Thanks for your reply Sunburn.

It's a little depressing isn't it? Slap a massive image in the centre of the email, throw in a little bit of unsubscribe text and a disclaimer to fool the spam filters and the open rates are higher.

It's interesting that you mention unsubscribes went up though. I wouldn't have expected that.

It's a tough one as I have to justify to a director as to why this is happening. I might try just slightly increasing the size of my images in the intro, but keep the body text in html. So that the message is still there, but the user clearly knows there's more content behind the image download.
 
It would be interesting to see examples of both!

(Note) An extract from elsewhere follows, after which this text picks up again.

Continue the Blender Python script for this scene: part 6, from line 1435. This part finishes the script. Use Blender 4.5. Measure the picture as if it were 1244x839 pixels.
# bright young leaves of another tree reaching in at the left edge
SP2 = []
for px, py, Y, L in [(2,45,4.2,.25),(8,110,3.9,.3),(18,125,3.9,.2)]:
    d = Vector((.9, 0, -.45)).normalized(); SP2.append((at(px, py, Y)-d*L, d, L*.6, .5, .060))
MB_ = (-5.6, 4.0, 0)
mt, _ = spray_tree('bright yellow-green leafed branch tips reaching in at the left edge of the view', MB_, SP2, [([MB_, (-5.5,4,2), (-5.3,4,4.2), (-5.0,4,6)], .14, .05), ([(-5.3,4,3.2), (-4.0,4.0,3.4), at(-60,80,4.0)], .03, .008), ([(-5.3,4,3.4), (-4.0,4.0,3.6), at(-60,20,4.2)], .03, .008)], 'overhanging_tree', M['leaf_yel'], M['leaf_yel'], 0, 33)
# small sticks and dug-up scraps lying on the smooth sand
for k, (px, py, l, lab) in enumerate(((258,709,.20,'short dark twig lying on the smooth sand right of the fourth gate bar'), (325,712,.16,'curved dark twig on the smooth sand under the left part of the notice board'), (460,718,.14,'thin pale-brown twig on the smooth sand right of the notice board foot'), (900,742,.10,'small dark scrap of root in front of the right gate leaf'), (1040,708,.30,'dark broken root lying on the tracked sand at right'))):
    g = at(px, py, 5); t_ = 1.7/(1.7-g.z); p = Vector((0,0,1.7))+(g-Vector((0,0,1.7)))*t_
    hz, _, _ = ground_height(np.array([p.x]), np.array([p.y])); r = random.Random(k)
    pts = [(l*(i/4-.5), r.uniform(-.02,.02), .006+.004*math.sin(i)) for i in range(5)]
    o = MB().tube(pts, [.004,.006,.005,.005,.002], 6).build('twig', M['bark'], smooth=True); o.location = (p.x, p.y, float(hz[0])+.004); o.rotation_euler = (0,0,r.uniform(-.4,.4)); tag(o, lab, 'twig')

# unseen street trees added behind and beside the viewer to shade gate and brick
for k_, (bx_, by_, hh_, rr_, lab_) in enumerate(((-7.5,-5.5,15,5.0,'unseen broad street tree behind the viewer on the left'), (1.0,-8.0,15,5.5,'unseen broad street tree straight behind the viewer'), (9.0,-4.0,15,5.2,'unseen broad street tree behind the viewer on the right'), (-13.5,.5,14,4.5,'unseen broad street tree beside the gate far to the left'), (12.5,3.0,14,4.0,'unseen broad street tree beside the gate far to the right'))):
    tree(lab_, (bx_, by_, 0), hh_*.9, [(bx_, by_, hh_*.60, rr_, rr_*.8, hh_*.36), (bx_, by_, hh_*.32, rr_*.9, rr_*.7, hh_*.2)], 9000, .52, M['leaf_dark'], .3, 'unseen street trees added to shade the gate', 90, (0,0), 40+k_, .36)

You may have a bit of client secrecy issues, but if there is a way around that - I'd be interested to see the comparison visually, and the hits from each.
 
Hi Chris, if i remember, on the next eshot ill send you a link to the current solution, and the one I did a while back.
In the mean time, the old and currently used design is white background, centerd text and images, garish font colour and large font sizes. :) ala web design circa 95! ... but hey it works for that client of mine.
 
@ multimedia Novice, to be fair, the unsubscribe rate was marginal, perhaps 0.5 / 1% increase over the avg, but combined with the fact that open rates had dropped, seemed more than co-incidental. But in all likely hood the redesign probably had zero effect upon the unsubscribes, just we were more aware of any changes across the gamut of stats at point in time.
 
this is a nice interesting thread.

i understand the importance of coding to a high standard where possible, but if search engines won't be slapping you in the face if you don't code properly, and your accessibility is not dead on, but close enough, what makes such a difference?

just to clarify, i'm not promoting being lazy and not doing the proper job, i'd just like to see if there's anything important i'm missing or any big advantages i'm not understanding :)
 
Hi Tim.

It makes a difference when you need to start linking individual parts of an email. You can't use image maps when coding emails as Outlook 2007 doesn't like them (something to do with breaking lines of code on to a new line and messing up the links).

And you'll miss a load of mobile traffic. Blackberry's won't display images unless downloaded (which might take an age over a cellular network).

Also, over time, more images than text (and leaving photoshop labels on images, e.g. 'image_01.jpg, image_02.jpg') puts you on the spam 'sandbox' and ruins the credibilty of your IP.

I still reckon it's worth the effort. It's finding a balance that will hopefully lead to more open rates. But I still think the subject line is mainly responsible.
 
okay cool, so cross device compatibilty, keeping your emails away from spam lists, tracking and all that stuff.